I rampolli di questi ex comunisti riciclati avevano formato Otpor che si è riprodotto in Georgia e in Ucraina, ma non esiste più in Serbia. Questa gioventù da McDonald’s e questi comunisti rinnegati addestrati da Washington si ritrovano, in tale lista, con il «democratico-cristiano» Batic, ex ministro della giustizia che non rappresenta niente, e con il separatista della Vojvodina, Canac. Quest’ultimo, che passa per uno squilibrato mentale, ritorna dopo uno stage di un anno negli Stati Uniti. Ha come missione lo sviluppo del movimento separatista. Ancor più del suo semplice risultato, la natura stessa di questo gruppo svela il tipo di società voluto dagli Stati Uniti in Europa. Una società balcanizzata, malata, fatta di marginali, di invertiti e di squilibrati. Una società dimentica, tagliata dalle sue radici, che coltiva l’odio di sé (xenomania e panmixia planetaria), una società abbrutita dall’americanizzazione culturale e mediatica, facile da manipolare e interamente alla mercé del piccolo gruppo che vuole dominare l’universo. Questo si chiama « società aperta », « nation building » e « democrazia ». Il Partito Radicale Serbo (3) è il solo a poter impedire che il veleno esportato dagli Stati Uniti divenga, qui come altrove, il modello dominante.



(1) Contrariamente a ciò che molti all’estero credono, il movimento autonomista o separatista in Vojvodina non è un’esclusiva ungherese. Lì i Magiari non sono che 300.000 su una popolazione globale di oltre 2 milioni di abitanti. Le altre piccole minoranze etniche, gli Slovacchi, i Ruteni, i Valacchi, sono piuttosto filo-serbe. Se esiste uno specifico movimento separatista ungherese (o magiaro), questo è limitato alla regione di Subotica. Lì, il movimento di Josef Kasa, sindaco di Subotica, ottiene l’essenziale dei suoi voti. Cosa abbastanza paradossale, il grosso del movimento autonomista e separatista della Vojvodina è…serbo. Si tratta di Serbi un tantino nostalgici dell’Impero Austro-Ungarico e che si credono superiori a « quelli del Sud ». Granaio e terra di agricoltura intensiva, la Vojvodina trae la sua ricchezza dalla sua vasta pianura, prolungamento geografico della Putsza ungherese.
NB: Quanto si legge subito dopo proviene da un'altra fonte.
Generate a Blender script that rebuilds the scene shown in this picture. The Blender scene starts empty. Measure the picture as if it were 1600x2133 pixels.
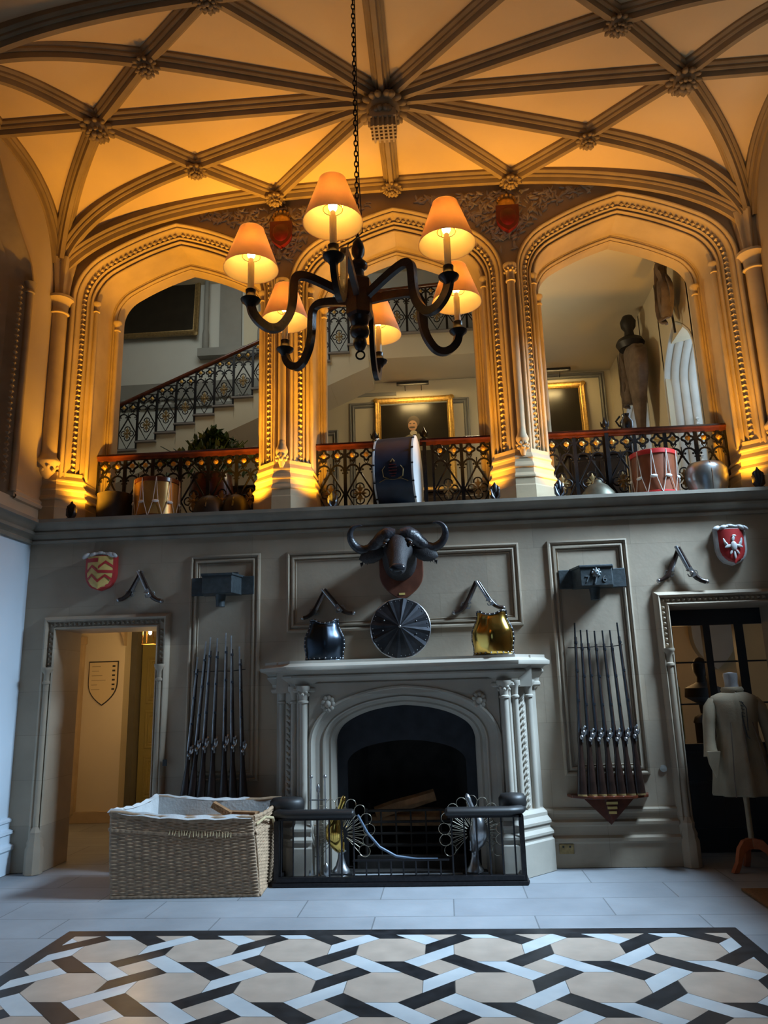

Lo stato d’animo di alcuni, che si traduce in tendenze separatiste, dovrebbe ricordare agli Italiani alcune cose. Nei Balcani, gli Americani, che vogliono la totale frammentazione della regione, alimentano le tendenze separatiste.
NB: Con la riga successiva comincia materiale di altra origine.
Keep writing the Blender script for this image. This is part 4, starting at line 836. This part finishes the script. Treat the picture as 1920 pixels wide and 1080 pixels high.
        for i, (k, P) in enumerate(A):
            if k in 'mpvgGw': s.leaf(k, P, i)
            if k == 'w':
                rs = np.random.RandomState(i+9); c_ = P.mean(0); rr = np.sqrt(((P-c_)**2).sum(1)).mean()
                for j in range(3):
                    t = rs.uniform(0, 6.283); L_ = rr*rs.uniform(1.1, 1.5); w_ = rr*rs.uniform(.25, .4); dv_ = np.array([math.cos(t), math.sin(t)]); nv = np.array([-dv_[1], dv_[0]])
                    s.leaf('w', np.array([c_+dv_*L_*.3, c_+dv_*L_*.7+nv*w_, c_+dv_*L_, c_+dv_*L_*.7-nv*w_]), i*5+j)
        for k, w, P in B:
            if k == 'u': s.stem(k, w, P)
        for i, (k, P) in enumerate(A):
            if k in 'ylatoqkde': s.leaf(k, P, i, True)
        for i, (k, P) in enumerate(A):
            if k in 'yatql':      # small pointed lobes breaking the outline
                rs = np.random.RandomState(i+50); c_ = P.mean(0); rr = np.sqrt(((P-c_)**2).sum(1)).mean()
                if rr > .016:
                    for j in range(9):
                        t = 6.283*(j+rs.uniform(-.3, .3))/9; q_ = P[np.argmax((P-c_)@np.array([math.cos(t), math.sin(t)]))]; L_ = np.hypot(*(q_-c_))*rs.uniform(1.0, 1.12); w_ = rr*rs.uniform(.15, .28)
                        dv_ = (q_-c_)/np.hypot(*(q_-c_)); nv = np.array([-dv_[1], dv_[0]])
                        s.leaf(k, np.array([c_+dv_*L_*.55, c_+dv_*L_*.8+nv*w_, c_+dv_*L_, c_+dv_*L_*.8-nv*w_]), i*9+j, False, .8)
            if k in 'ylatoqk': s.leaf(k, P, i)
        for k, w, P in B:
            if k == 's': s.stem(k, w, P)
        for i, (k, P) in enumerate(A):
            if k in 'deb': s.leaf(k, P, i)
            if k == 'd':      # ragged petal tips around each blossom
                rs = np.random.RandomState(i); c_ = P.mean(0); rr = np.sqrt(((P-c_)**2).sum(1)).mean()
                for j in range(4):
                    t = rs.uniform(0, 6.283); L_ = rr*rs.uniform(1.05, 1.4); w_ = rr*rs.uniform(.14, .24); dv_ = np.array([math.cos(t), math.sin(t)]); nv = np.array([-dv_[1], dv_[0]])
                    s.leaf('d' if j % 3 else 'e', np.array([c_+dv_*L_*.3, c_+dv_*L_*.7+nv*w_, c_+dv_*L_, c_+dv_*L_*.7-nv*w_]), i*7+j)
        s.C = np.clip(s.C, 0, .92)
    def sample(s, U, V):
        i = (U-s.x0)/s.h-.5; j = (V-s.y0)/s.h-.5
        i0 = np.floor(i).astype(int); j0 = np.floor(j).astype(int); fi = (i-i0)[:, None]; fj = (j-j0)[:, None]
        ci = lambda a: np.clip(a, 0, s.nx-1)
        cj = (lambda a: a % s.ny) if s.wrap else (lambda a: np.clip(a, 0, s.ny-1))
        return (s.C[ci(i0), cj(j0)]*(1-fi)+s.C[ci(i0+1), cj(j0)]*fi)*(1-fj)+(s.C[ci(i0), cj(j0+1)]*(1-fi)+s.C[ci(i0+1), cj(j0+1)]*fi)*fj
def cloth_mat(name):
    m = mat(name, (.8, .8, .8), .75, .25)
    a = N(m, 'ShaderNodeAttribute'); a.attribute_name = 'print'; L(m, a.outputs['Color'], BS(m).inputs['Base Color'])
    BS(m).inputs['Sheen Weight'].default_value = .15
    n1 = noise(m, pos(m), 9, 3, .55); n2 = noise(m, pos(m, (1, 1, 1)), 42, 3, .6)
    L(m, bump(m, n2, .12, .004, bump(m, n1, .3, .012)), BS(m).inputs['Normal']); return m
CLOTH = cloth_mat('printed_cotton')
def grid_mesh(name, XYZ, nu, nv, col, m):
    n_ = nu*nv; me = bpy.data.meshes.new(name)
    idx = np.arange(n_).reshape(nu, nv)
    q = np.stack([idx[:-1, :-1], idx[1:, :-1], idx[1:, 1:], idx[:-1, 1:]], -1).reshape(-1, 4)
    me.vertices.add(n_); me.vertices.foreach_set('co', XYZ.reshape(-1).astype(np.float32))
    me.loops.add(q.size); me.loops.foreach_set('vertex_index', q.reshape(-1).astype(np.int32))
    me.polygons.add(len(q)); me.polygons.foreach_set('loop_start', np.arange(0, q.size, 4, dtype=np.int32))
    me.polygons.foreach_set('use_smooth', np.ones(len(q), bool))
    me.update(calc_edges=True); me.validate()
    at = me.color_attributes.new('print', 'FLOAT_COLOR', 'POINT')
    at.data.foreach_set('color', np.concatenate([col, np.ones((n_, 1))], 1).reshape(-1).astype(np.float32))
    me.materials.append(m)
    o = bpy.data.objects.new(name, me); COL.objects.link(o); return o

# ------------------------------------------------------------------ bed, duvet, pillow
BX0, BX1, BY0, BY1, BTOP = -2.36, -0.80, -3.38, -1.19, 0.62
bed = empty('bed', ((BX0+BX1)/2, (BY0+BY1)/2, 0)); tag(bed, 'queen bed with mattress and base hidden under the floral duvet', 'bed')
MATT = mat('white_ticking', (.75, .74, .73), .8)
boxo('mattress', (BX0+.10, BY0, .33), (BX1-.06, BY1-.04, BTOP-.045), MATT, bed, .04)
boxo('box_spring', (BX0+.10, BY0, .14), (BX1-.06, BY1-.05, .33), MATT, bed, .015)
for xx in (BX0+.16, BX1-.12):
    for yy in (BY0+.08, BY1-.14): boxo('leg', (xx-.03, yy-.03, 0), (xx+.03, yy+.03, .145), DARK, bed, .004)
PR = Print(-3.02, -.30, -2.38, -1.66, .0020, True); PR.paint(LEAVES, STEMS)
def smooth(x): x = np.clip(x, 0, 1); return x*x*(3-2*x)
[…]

(2) Queste elezioni danno un’indicazione interessante sul rapporto tra le forze etniche nelle tre piazze cosiddette « albanesi » della Serbia meridionale, Medveja, Bujanovac, Presevo. A Medveja, con il 21,4%, è il SRS ad essere in testa, seguito dalla lista albanese che ottiene solo il 16,7% , senza contare le altre liste serbe che anch’esse ottengono voti. A Bujanovac, se la lista albanese arriva in testa con il 39,7%, è seguita dal SRS che ottiene il 25,3%. Solo a Presevo gli Albanesi dominano elettoralmente, con l’82,4% dei voti contro il 6,3% del Partito Radicale.
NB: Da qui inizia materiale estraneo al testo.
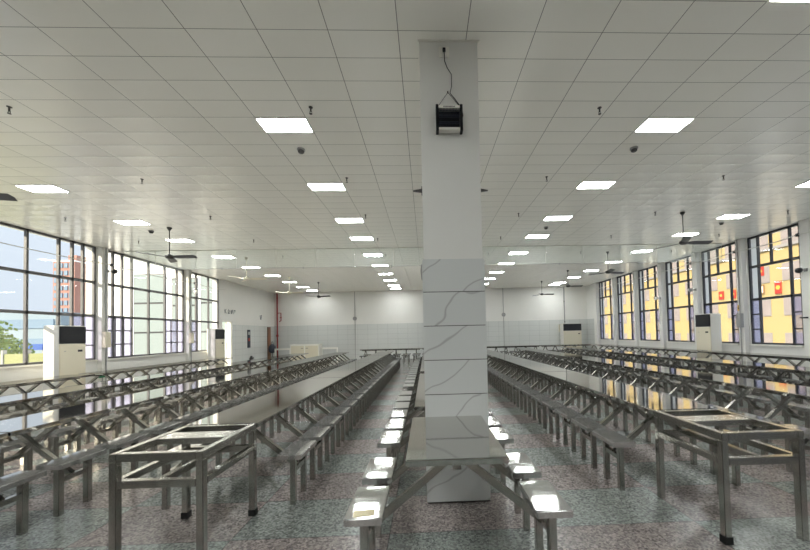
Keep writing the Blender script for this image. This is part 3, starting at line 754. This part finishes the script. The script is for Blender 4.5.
MB().box(-5, 5, 0, 12, 0, 44).build('wall', M['brick'], t)
MB().box(-5.2, 5.2, -.2, 12.2, 44, 44.6).build('roof_slab', M['whitewall'], t)
MB().box(-2, 2, 4, 9, 44.6, 48).build('stair_head', M['brick'], t)
for fl in range(11):
    for i in range(4):
        MB().box(-4.4+i*2.35, -2.8+i*2.35, -.3, .0, 5+fl*3.6, 7.2+fl*3.6).build('window', M['bluepane'], t)
t = thing('office_block', 'pale blue office block behind the tree outside', 'building', (-75, 60, GZ))
MB().box(-12, 14, 0, 10, 0, 10.5).build('wall', M['palebuild'], t)
for fl in range(3):
    fr = MB().box(-11, 13, -.15, 0, 1.4+fl*3.2, 2.9+fl*3.2).build('window', M['bluepane'], t)
t = thing('blue_banner', 'blue banner board on the fence outside the left window', 'banner', (-41, 36.5, -.2))
MB().box(-2.2, 2.2, -.05, .05, .9, 1.5).build('board', M['bluebanner'], t)
for xx in (-2.1, 2.1): MB().box(xx-.06, xx+.06, .05, .15, -3.8, 1.5).build('post', M['grey'], t)
t = thing('yard_fence', 'pale green panel fence outside the left window', 'fence', (-23, 18.5, GZ))
for i in range(9): MB().box(-7+i*1.2, -5.85+i*1.2, -.05, .05, 0, 4.9).build('fence_panel', M['hedge'], t)
for i in range(10): MB().box(-7.04+i*1.2, -6.94+i*1.2, -.09, .09, 0, 5.1).build('post', M['grey'], t)
def tree(label, x, y, ztop, rad, seed):
    t = thing('tree', label, 'tree', (x, y, GZ)); rd = random.Random(seed)
    hz = ztop-GZ
    MB().tube([(0, 0, 0), (.1, .05, hz*.35), (0, .1, hz*.7)], .16, 8).build('trunk', M['bark'], t)
    mb = MB()
    for i in range(1500):
        a, b = rd.uniform(0, 2*math.pi), math.acos(rd.uniform(-1, 1)); q = rad*rd.uniform(.55, 1)*(1+.18*math.sin(3*a+seed)*math.sin(4*b))
        p = Vector((q*math.sin(b)*math.cos(a), q*math.sin(b)*math.sin(a), q*.85*math.cos(b)+hz-rad*.85))
        d1 = Vector((rd.gauss(0, 1), rd.gauss(0, 1), rd.gauss(0, 1))).normalized()*.16; d2 = d1.orthogonal().normalized()*.1
        mb.bm.faces.new([mb.bm.verts.new(v) for v in (p-d1, p+d2, p+d1, p-d2)])
    mb.build('foliage', M['leaf'], t)
tree('round leafy tree outside at the left edge of the window', -31.5, 24.5, 3.7, 2.3, 1)
tree('smaller leafy tree beside the fence outside', -38, 32, 2.2, 2.2, 4)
(3) Il SRS è interamente diretto dal carcere di Scheveningen in Olanda da Vojislav Seselj che, contrariamente alle insinuazioni di una certa stampa americana, ha il sostegno della totalità del Partito. Il SRS avrebbe la possibilità di allearsi con la coalizione conservatrice di Kostunica e di partecipare al nuovo governo. Ma ha già detto di volere tutto il potere per applicare il suo programma. A riprova che Seselj dirige il Partito, Toma Nikolic, numero due del SRS, si è recato a L’Aia dopo le elezioni per chiedere il parere del « Vojvoda », Vojislav Seselj. La direzione del SRS non prenderà la sua decisione che dopo aver sentito il pensiero di quest’ultimo. Se non sarà possibile mettere insieme una maggioranza, la Serbia tornerà a votare quest’anno, che è anche l’anno delle presidenziali.